トスカーナの花野 画文集トスカーナのなだらかな丘とその頂にある村や城。丘をめぐる木々。春霞の立つ野道には、犬のふぐり、たんぽぽ、すみれ、大きなつくし。まどろむような春野は、まるで天上の花園のようであった。―田園のヴィラに暮す感動と蘇生の喜びを綴る。

 

「花の四季」でも紹介しましたが、70歳で4年住んだ、イタリアで描かれた作品集です。

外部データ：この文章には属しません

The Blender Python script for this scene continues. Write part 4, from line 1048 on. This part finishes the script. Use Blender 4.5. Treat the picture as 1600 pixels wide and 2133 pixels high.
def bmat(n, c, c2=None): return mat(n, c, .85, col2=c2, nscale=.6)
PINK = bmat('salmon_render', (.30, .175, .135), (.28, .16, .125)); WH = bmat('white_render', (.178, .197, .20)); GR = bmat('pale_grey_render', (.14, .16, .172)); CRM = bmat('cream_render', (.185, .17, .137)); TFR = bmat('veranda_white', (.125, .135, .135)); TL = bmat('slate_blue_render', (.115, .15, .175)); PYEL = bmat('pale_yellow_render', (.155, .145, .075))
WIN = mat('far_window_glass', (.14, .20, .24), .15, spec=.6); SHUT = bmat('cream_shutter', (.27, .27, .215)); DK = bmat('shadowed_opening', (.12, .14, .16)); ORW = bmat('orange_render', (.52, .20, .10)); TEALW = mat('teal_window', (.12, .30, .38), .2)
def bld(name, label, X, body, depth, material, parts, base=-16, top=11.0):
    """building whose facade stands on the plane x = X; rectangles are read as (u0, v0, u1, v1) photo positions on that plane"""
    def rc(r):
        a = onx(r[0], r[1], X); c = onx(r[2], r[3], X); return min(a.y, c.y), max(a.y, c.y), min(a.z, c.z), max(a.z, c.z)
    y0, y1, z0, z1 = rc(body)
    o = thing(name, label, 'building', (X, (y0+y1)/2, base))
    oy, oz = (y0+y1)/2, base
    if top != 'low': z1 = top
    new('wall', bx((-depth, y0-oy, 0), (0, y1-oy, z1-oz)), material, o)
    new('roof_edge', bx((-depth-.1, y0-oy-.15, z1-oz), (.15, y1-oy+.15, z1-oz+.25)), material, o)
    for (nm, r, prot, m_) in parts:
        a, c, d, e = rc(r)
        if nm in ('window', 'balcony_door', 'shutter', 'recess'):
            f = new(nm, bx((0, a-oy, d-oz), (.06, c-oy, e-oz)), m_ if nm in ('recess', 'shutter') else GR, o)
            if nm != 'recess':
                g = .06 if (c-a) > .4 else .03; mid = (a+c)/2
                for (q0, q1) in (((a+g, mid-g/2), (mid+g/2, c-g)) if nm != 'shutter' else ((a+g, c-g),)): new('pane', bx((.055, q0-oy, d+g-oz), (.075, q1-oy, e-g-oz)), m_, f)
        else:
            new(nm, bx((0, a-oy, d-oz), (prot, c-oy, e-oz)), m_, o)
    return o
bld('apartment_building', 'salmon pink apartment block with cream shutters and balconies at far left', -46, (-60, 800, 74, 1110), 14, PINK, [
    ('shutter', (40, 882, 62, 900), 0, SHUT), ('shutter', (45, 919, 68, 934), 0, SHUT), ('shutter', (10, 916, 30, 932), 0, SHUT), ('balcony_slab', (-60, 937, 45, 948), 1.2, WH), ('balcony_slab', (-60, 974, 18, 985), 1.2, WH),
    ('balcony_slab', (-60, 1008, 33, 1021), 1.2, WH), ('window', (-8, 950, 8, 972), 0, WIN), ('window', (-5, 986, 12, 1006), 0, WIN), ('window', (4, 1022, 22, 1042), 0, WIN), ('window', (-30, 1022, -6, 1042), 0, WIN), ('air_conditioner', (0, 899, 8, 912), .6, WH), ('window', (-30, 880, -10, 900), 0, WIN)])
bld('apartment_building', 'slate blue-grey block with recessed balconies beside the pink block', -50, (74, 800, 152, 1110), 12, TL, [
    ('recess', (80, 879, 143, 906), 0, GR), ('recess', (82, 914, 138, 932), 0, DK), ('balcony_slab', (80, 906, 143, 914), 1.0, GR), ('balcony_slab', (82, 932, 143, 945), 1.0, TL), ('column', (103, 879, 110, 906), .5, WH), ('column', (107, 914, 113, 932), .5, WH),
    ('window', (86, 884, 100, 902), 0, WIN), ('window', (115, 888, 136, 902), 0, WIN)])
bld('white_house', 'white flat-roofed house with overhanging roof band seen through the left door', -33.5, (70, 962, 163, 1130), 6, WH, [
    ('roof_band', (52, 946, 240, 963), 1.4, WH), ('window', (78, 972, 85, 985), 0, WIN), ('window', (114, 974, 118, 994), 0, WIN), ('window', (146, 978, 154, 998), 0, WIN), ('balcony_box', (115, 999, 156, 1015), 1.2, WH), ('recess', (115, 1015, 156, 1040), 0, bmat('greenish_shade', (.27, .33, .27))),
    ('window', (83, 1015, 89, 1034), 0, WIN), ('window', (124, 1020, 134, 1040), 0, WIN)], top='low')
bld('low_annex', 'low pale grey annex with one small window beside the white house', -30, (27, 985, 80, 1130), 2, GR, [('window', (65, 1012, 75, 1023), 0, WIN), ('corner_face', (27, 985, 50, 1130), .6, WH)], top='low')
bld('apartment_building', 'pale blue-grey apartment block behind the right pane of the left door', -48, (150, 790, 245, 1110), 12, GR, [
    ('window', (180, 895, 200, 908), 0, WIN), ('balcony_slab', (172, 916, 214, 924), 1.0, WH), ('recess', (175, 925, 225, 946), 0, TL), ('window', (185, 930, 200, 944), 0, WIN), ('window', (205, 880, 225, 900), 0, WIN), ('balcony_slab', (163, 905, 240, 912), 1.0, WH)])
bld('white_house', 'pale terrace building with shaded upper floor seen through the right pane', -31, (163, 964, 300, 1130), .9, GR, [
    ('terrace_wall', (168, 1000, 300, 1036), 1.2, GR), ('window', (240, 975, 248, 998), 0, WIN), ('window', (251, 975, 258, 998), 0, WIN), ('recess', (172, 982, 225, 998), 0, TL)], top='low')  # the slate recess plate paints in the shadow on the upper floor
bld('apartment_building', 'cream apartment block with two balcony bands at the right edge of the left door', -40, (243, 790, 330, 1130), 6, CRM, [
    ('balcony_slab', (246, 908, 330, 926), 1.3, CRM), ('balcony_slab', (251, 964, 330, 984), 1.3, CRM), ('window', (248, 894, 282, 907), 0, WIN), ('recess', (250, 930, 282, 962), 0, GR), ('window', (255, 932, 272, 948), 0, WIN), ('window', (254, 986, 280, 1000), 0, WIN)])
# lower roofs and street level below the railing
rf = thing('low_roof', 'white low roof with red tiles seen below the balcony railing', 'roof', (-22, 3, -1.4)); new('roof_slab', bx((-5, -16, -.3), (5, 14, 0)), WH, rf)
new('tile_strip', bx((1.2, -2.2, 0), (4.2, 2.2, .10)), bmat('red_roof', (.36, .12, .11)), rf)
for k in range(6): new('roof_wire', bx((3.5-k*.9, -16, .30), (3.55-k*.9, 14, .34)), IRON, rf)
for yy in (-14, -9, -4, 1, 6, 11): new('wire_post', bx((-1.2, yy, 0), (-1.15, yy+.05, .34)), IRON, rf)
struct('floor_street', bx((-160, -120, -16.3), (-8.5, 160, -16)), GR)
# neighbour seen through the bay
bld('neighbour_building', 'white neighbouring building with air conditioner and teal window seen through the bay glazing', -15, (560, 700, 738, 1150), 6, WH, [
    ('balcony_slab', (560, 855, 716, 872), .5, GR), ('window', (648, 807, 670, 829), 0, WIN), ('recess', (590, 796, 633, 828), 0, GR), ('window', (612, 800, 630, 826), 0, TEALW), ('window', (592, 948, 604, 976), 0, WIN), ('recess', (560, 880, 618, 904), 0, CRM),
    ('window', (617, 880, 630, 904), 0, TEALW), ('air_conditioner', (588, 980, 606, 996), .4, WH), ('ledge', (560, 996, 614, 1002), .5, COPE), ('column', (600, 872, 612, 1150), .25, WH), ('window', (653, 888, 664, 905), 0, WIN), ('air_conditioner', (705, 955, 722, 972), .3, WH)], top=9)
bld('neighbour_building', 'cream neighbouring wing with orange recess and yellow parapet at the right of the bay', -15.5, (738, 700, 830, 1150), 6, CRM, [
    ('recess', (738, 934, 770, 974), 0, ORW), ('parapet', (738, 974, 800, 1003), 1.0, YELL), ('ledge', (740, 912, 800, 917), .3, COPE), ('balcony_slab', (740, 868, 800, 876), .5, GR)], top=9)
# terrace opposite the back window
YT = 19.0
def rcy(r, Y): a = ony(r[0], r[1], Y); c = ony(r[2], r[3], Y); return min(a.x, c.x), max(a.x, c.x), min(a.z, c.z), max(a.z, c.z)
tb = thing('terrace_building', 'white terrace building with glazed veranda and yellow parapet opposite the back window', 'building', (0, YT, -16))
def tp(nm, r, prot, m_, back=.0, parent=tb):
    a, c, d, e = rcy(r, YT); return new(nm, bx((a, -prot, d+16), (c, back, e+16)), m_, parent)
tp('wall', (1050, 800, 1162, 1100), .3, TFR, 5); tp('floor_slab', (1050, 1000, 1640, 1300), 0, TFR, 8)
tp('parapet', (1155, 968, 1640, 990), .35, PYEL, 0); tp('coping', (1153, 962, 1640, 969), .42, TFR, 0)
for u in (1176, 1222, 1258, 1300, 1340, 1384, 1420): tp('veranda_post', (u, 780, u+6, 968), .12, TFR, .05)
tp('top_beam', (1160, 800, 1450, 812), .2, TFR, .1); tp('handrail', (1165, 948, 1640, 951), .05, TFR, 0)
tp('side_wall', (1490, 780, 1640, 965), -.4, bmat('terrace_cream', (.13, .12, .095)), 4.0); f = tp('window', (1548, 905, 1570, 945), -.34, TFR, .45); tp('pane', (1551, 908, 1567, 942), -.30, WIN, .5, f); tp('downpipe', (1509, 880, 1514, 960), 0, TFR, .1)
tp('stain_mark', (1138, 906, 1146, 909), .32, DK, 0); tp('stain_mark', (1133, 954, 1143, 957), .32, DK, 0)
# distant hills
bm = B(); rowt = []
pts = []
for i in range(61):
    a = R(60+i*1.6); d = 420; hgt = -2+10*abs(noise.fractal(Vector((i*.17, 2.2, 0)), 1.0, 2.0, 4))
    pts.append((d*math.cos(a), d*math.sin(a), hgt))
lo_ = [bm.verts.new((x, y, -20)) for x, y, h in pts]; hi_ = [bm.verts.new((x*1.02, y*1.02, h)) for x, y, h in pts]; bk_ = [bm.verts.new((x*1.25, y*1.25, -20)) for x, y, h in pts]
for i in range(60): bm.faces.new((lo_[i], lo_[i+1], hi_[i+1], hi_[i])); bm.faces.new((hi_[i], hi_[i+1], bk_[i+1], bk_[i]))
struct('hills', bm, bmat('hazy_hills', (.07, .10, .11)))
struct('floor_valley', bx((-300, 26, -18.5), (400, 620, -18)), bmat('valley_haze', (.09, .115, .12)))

北海道の富良野、美瑛を想像するような画集でした。

 

~白群色の玉を並べたようなオリーブ畑の丘に向かって、春霞の立つ野道を歩いていった。犬のふぐり、たんぽぽ、すみれ、やえむぐら、つくし。こんな遠い国に、春は同じ花を運んできていた。モンシロチョウが飛び、黒つぐみのはしゃいだ声が、イタリア語を聞くようだ。森の暗い径を抜けると、突然黄色い海原のように花野が開けた。薄紫、白、青の小花の群れが、黄色の中に錦の模様を描いている。丘の裾の葡萄畑。麦畑の目にしみるような若緑。猫柳が目をふき、透き通るような黄緑が綿帽子のように田園のあちこちに春の色を染めている。雉の声がする。まどろむようなトスカーナノ春。~私の魂は、遙か古代の故郷に還ったような安らぎに包まれ、この美しい春の中へ溶け込んでいくのだった。…堀文子

 

春、夏、冬霧に包まれた田園と対照的な冬は、モノトーンのあわーい色彩で木々や、草原の静けさを表現しています。暖炉で薪の燃える部屋…。

北海道の風土と重ねて、トスカーナの花々、田園に思いを寄せました。